“Mom, Helen pooped outside!” I wasn’t sure what my 3 year old was saying because he’s relatively new to the English language (3 years new, to be exact). Once I realized what he was saying despite the exclusion of enunciation, I ran outside to behold a naked baby playing in her poop, and I mean playing like a child would with playdough; that stuff was under her fingernails. It was a warm sunny day and I had taken off her diaper to let her play with a bucket of water. Her fascination with the water was affording me time to unpack from our previous camping trip. Like home projects where you take one step forward only to take three steps backwards, I had unpacked some clothes and started laundry only to find a poopy mess outside (thank God it was outside). Helen was playing with her poop, holding one of our favorite books, sitting on a sleeping bag in our backyard.
Have you ever had one of those days where it feels like nothing goes right? Of course you have because if you’re reading this you’re *most likely* human and more than a day old. On days like that, it can feel like my kids are doing everything in their power to ruin my life, to disobey with the express intent to spite me, when in reality they are personally battling their own sin nature. My kids are battling their flesh; they’re not trying to ruin my life. Still, the tendency is to make every offense about myself, because I, like my children, am selfish. It can certainly feel like my kids have some master plan that I don’t know about, a plan to see how far they can push me mentally until I snap. And while my threshold for chaos has grown, I’m not impervious to what feels like constant whining and having to repeat a command more than 10384 times.
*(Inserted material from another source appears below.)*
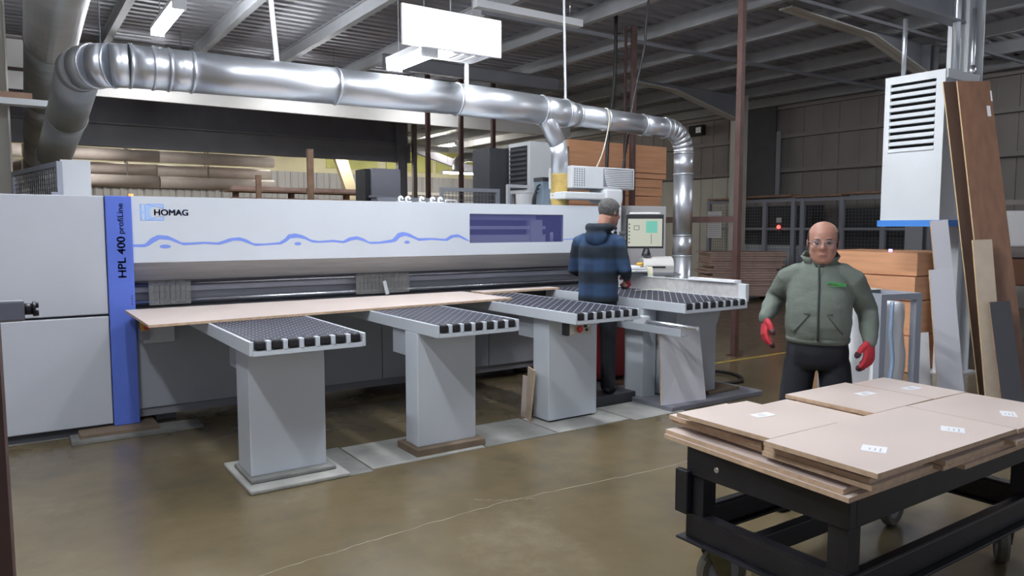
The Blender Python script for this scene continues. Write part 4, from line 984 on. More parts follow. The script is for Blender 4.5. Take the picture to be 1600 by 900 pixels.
for z in (1.9, 2.22, 2.48): obj('shelf', bx(BM(), 4.3, 8.0, 17.6, 18.3, z, z + .04), M['timber'], t)
G = 'timber lengths on the rack behind the saw'
for k, (z, x0, x1, m) in enumerate(((2.263, 4.35, 6.0, 'timber'), (2.263, 6.05, 7.95, 'brown_sheet'), (2.523, 6.1, 7.9, 'brown_sheet'), (2.523, 4.35, 6.05, 'brown_sheet'))):
    one('timber_length', bx(BM(), x0, x1, 17.65, 17.85, z, z + .08), M[m], ('brown length at the left of the rack middle shelf', 'pale length at the right of the rack middle shelf', 'brown length at the right of the rack top shelf', 'brown length at the left of the rack top shelf')[k], 'timber', G)
one('brace', prism(BM(), [(8.45, 22.2, 4.05), (8.85, 22.2, 4.05), (9.45, 22.2, 2.2), (9.1, 22.2, 2.2)], (0, .2, 0)), M['brace'], 'slanting brace coloured as if lit yellow under the dark beam, behind the saw', 'brace')
t = thing('white_pipe', 'long white pipe under the roof of the far hall above the glowing tube', 'pipe', (14, 23.5, 4.4))
for a, b_ in ((10.9, 13.2), (13.22, 15.6), (15.62, 17.2)): obj('pipe_section', cyl(BM(), (a, 23.5, 4.42), (b_, 23.5, 4.42), .11, 14), M['white'], t)
t = thing('bent_duct', 'grey duct elbow in the far hall above the glowing tube', 'duct', (13.4, 22.5, 3.6))
obj('elbow', tube(BM(), curve([(13.0, 22.5, 3.60), (13.05, 22.5, 3.90), (13.35, 22.5, 4.08), (13.8, 22.5, 4.10)], 5), .16, 16), M['galv'], t); obj('run', cyl(BM(), (13.8, 22.5, 4.10), (17.2, 22.5, 4.10), .16, 16), M['galv'], t)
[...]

Some hold the belief that humans are inherently good; if I ever held that belief it was unknowingly, and moreover my kids have long ago cured me of it. Hunter and I love our kids more than anyone else loves them (besides God), and yet we know better than anyone else how inherently evil they are apart from correction, conviction, and the working of the Holy Spirit. The same applies to any adult including myself; apart from Christ my life would be drastically different, my marriage would suffer, I would opt for the easier roads as opposed to the right ones, and I probably wouldn’t own any chickens because obviously only very spiritually wise people own chickens.
On hard parenting days like these, it can feel like I’m constantly trying to reset, to start over. And so I reset as many times as I need to, until I break out into maniacal laughter at how many times I’ve mentally reset (and that really freaks out my kids; you should definitely try it). I’ve exceeded the quota after 5 times, right? On these kinds of days, I long for the next day because His mercies are new every morning and I don’t recall a verse saying they’re new every couple hours. However, I do recall that His grace is sufficient in my weakness!
“9 But he said to me, “My grace is sufficient for you, for my power is made perfect in weakness.” Therefore I will boast all the more gladly about my weaknesses, so that Christ’s power may rest on me.” 2 Corinthians 12:9
I have to wonder if so many of our trials are a blur but the way we respond to them, the way we work through them, has the lasting effect (hello Sanctification!). I don’t normally remember the specific issues from the day (unless they include poop playdough), I only remember my responses and whether or not I am proud of how I responded. One reason us mommas don’t recall every inconvencinece is because of the quantity and quality of them; the kids may have been obedient overall, but a child spilling their milk while the youngest is whining at your feet, while the house is a mess can feel like a personal attack from every individual offender. Dealing with all the things at the same time causes an over-reaction whereas dealing with each issue individually helps us to not yell at said milk spiller who bears the brunt of our freak out since he’s not the baby. It may not be an option to deal with every issue individually, but if we can remember that our children are individuals who aren’t responsible for the baby’s poop explosion we may extend more grace to them when they have the audacity to spill milk or not clean up their toys, minor offenses that contribute stress to already stressful situations.
I first rinsed Helen outside with the hose which she severely hated because it was cold water, so she clinged to me with wet poopy hands and therefore got poop all over my dress and arms. I threw away the book she had been holding despite my daughter saying the book was not tarnished because the sniff test told me otherwise and books aren’t expensive. Also, I went through the yard and picked up poop because in my distress I shook off the sleeping bag only to realize I did not actually want poop in the yard either. Lastly, I finished her off with a bath and tried to get dinner going despite my assaulted appetite. I salute you mommas who have had to deal with a similar scenario indoors. Motherhood is not for the faint of heart, or for people with queasy stomachs.
Motherhood is a series of hard but good days that have the power to change us if we let it; we can approach the hard days from a mindset of victimization, or with joy that we have such a challenging and high calling as mothers. Our children are not personally attacking us when they disobey, and every time we take the opportunity to discipline or extend grace we are also growing in our walk with the Lord. It takes a significant amount of self control to not lash out and yell out of anger, but it’s what we are called to because it’s how the Lord treats us. We are neglecting the sanctifying work of motherhood if we allow our flesh to lead us. So whether you need to unpack from a trip, or are constantly resetting because the kids are doing “the most”, or you need to hose down a poopy baby, do it all for the glory of Christ and in a couple years from now you may not even recognize the mother you used to be (that’s what I’m hoping my myself!).